パーヴォ・ヤルヴィ&ドイツ・カンマーフィルを聴くのは、横浜に於ける「フィデリオ」以来。
今回は、会場をオペラシティ・タケミツ メモリアルに移してのブラームス・チクルス。交響曲とコンチェルトを組み合わせての4公演。その初日を聴く。
前半は、フォークト独奏によるピアノ協奏曲第1番。しかし、不覚にも睡魔に襲われたため、演奏について語る資格なし。百日咳を退治するため服用している薬のせいか、いつ眠たくなるか分からず、演奏中にやられてしまった(それゆえ車の運転も出来ず不便で仕方ない)。
ただ、ひとつ言えるのは、ピアノがドカンと舞台中央に置かれると、わたしの位置(2階センター)からは、チェロ、ヴィオラ、木管群が遮られ、ただでさえ、フルオケよりも音量の小さな室内オーケストラが、十分に聴こえなかった。バランス的には録音の方が良いかも知れない。
さて、後半はメインの交響曲第1番。
休憩時間の珈琲とハーゲンダッツで眠気を吹き飛ばし、気合い十分で臨む。
しかし、酔えなかった。
パーヴォが振れば、巨匠タイプの演奏とはならないことは分かっていたが、たとえば第1楽章での、突然の超レガートや木管の浮き上がらせ方や歌い回しが恣意的に感じられて、集中できないのだ。

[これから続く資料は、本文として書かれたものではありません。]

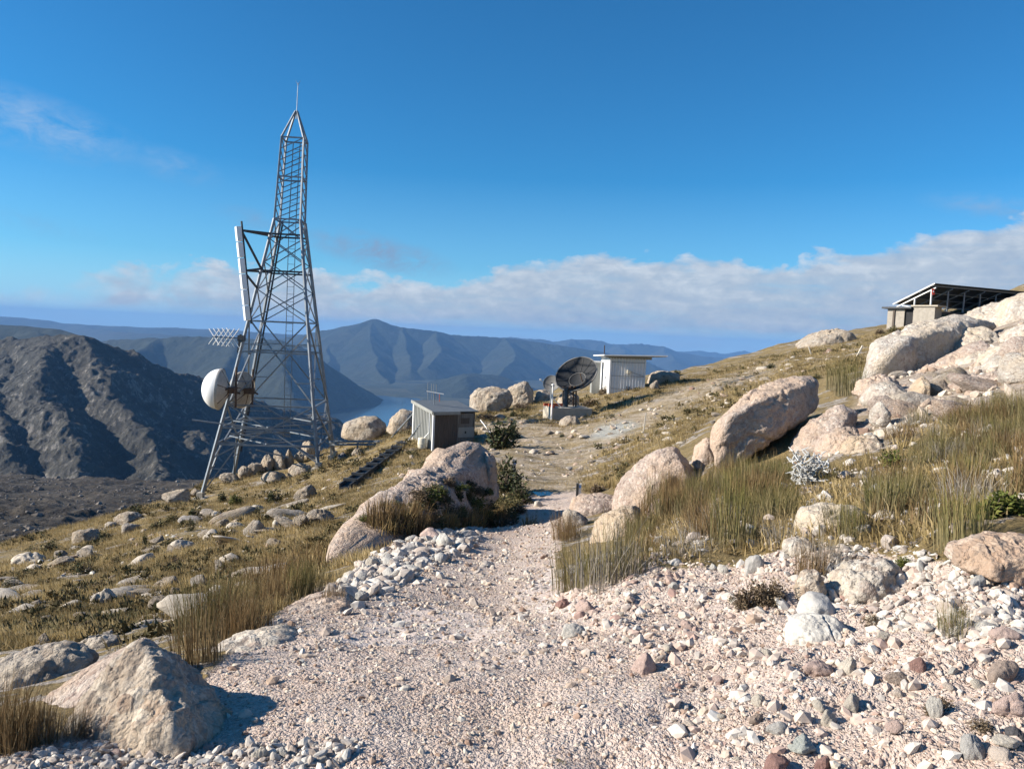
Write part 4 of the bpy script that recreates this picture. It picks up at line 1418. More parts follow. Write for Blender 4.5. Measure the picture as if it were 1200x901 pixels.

また、アマチュアの如く、常に全力でひたむきな奏法も良いけれど、もっと大編成で余裕をもって鳴らした響きの方がブラームスには相応しい気もする。
速いテンポによる中間の二つの楽章は、このスタイルも悪くないのだが、終楽章には、もっと太い柱が欲しいと思った。
終演後は、万雷の拍手に、飛び交うブラヴォーの声。
これには異を唱えない。
こういうブラームスがあっても良いだろう。でも、わたしの胸に鳴るブラームスはこんなもなではないぞ! と思いながら、「こりゃ、ブルックナーだけでなく、ブラームス・プロジェクトもしなくてはならないか?」などと妄想したりした。
アンコールは、ハンガリア舞曲の第10番と第1番。
これは良かった!
交響曲ではマイナスだった、大芝居や仕掛けが、こういう小品ではモノを言う。それでいて、ピアニシモの哀歓に人生を思わせるのだから堪らない。
さて、残る3公演のうち、仕事の都合で聴けるのは明日のみ。どんなヴァイオリン協奏曲と交響曲第2番となるか、楽しみにしよう。
以上、帰りの電車に揺られながらの走り書きにて、乱文失礼。